Requirements:
Your task is to repeat all of the data exactly while excluding the pictures.
---
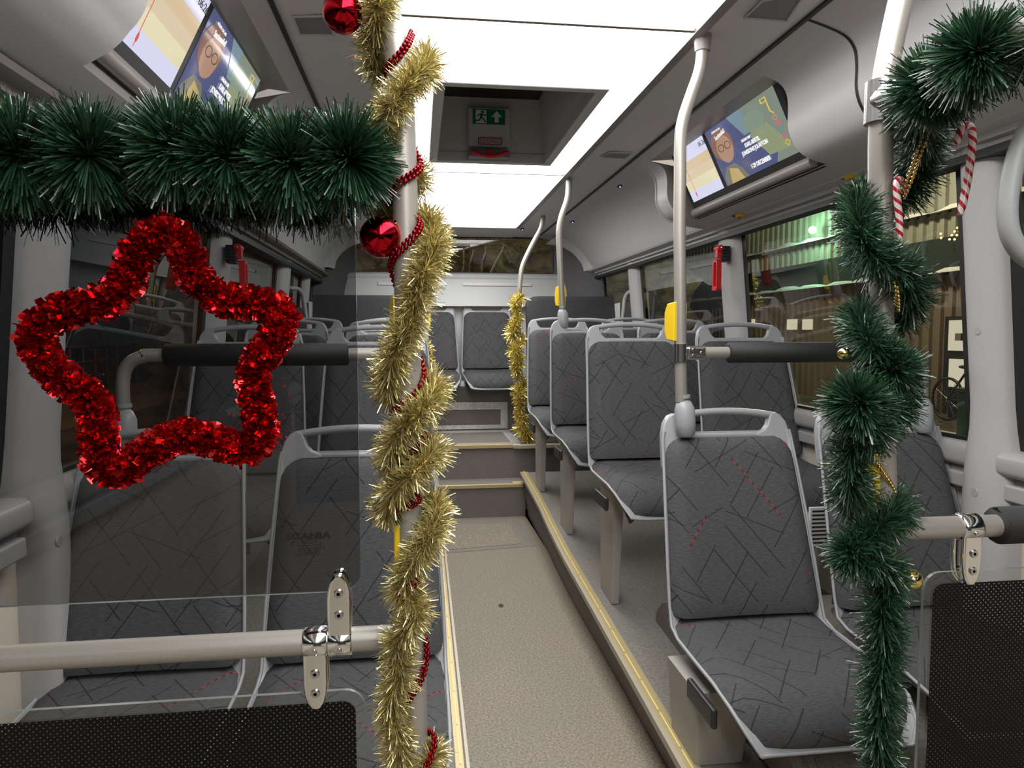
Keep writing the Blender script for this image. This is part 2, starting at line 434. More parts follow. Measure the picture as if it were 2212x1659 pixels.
# engine step: metal framed riser and tread
st = MB(); st.box((-.9,5.82,.46),(.9,6.2,.845)); st.build('engine_box', M['riser'], floor)
fr = MB(); Mf = frame(Vector((0,5.815,0)), (1,0,0), (0,0,1))
def ring(mb, x0, x1, z0, z1, t, y):
    mb.box((x0,y-.006,z0),(x0+t,y,z1)); mb.box((x1-t,y-.006,z0),(x1,y,z1)); mb.box((x0+t,y-.006,z1-t),(x1-t,y,z1)); mb.box((x0+t,y-.006,z0),(x1-t,y,z0+t*.55))
ring(fr, -.42, .365, .478, .70, .062, 5.815)
fr.build('riser_frame', M['metal_plate'], floor, bevel=.004)
fr = MB(); fr.box((-.42,5.06,.466),(.37,5.11,.470)); fr.box((.30,5.11,.466),(.37,5.81,.470)); fr.box((-.42,5.70,.466),(.30,5.81,.470))
fr.build('tread_frame', M['metal_plate'], floor)

# ceiling -------------------------------------------------------------
PX = .412; CZ = 2.11
ce = MB()
for s in (1, -1):
    ce.grid([[Vector((s*.455,YF,CZ)), Vector((s*(.672 if s > 0 else .72),YF,CZ-.004))],[Vector((s*.455,YR,CZ)), Vector((s*(.672 if s > 0 else .72),YR,CZ-.004))]], False)
ce.grid([[Vector((-.46,5.66,CZ-.003)), Vector((.46,5.66,CZ-.003))],[Vector((-.46,YR,CZ-.006)), Vector((.46,YR,CZ-.006))]], False)
ce.box((-1.4,YF,2.42),(1.4,YR,2.44))
ceiling = ce.build('ceiling', M['ceil_grey'], kind='structure'); tag(ceiling, 'grey moulded bus ceiling around the lit panels')
for s in (1, -1):
    tb = MB(); tb.extr_y([(s*PX,CZ+.004),(s*(PX+.002),CZ-.012),(s*(PX+.028),CZ-.014),(s*(PX+.046),CZ+.001),(s*(PX+.046),CZ+.03)], YF, 5.68)
    tb.build('panel_rail', M['trim_brown'], ceiling)
    sg = MB(); so_ = 0 if s > 0 else .047; sg.box((min(s*(.671+so_),s*(.683+so_)),YF,CZ-.012),(max(s*(.671+so_),s*(.683+so_)),YR,CZ+.02)); sg.build('seam_gap', M['seal'], ceiling)
tb = MB(); tb.box((-PX-.03,5.655,CZ-.012),(PX+.03,5.675,CZ+.01)); tb.build('panel_rail', M['trim_brown'], ceiling)
duct = [(.682,2.104),(.745,2.086),(.795,2.066),(.822,2.035),(.830,1.99),(.831,1.93),(.846,1.885),(.880,1.845),(.935,1.822),(1.02,1.806),(1.085,1.797)]
cove = [(.682,2.104),(.78,2.092),(.88,2.055),(.97,1.992),(1.04,1.915),(1.095,1.835),(1.13,1.792)]
def dense(pr, n=5):
    return [(p.x, p.z) for p in smooth_path([Vector((a,0,b)) for a,b in pr], n)]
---
Written response:
Keep writing the Blender script for this image. This is part 2, starting at line 434. More parts follow. Measure the picture as if it were 2212x1659 pixels.
# engine step: metal framed riser and tread
st = MB(); st.box((-.9,5.82,.46),(.9,6.2,.845)); st.build('engine_box', M['riser'], floor)
fr = MB(); Mf = frame(Vector((0,5.815,0)), (1,0,0), (0,0,1))
def ring(mb, x0, x1, z0, z1, t, y):
    mb.box((x0,y-.006,z0),(x0+t,y,z1)); mb.box((x1-t,y-.006,z0),(x1,y,z1)); mb.box((x0+t,y-.006,z1-t),(x1-t,y,z1)); mb.box((x0+t,y-.006,z0),(x1-t,y,z0+t*.55))
ring(fr, -.42, .365, .478, .70, .062, 5.815)
fr.build('riser_frame', M['metal_plate'], floor, bevel=.004)
fr = MB(); fr.box((-.42,5.06,.466),(.37,5.11,.470)); fr.box((.30,5.11,.466),(.37,5.81,.470)); fr.box((-.42,5.70,.466),(.30,5.81,.470))
fr.build('tread_frame', M['metal_plate'], floor)

# ceiling -------------------------------------------------------------
PX = .412; CZ = 2.11
ce = MB()
for s in (1, -1):
    ce.grid([[Vector((s*.455,YF,CZ)), Vector((s*(.672 if s > 0 else .72),YF,CZ-.004))],[Vector((s*.455,YR,CZ)), Vector((s*(.672 if s > 0 else .72),YR,CZ-.004))]], False)
ce.grid([[Vector((-.46,5.66,CZ-.003)), Vector((.46,5.66,CZ-.003))],[Vector((-.46,YR,CZ-.006)), Vector((.46,YR,CZ-.006))]], False)
ce.box((-1.4,YF,2.42),(1.4,YR,2.44))
ceiling = ce.build('ceiling', M['ceil_grey'], kind='structure'); tag(ceiling, 'grey moulded bus ceiling around the lit panels')
for s in (1, -1):
    tb = MB(); tb.extr_y([(s*PX,CZ+.004),(s*(PX+.002),CZ-.012),(s*(PX+.028),CZ-.014),(s*(PX+.046),CZ+.001),(s*(PX+.046),CZ+.03)], YF, 5.68)
    tb.build('panel_rail', M['trim_brown'], ceiling)
    sg = MB(); so_ = 0 if s > 0 else .047; sg.box((min(s*(.671+so_),s*(.683+so_)),YF,CZ-.012),(max(s*(.671+so_),s*(.683+so_)),YR,CZ+.02)); sg.build('seam_gap', M['seal'], ceiling)
tb = MB(); tb.box((-PX-.03,5.655,CZ-.012),(PX+.03,5.675,CZ+.01)); tb.build('panel_rail', M['trim_brown'], ceiling)
duct = [(.682,2.104),(.745,2.086),(.795,2.066),(.822,2.035),(.830,1.99),(.831,1.93),(.846,1.885),(.880,1.845),(.935,1.822),(1.02,1.806),(1.085,1.797)]
cove = [(.682,2.104),(.78,2.092),(.88,2.055),(.97,1.992),(1.04,1.915),(1.095,1.835),(1.13,1.792)]
def dense(pr, n=5):
    return [(p.x, p.z) for p in smooth_path([Vector((a,0,b)) for a,b in pr], n)]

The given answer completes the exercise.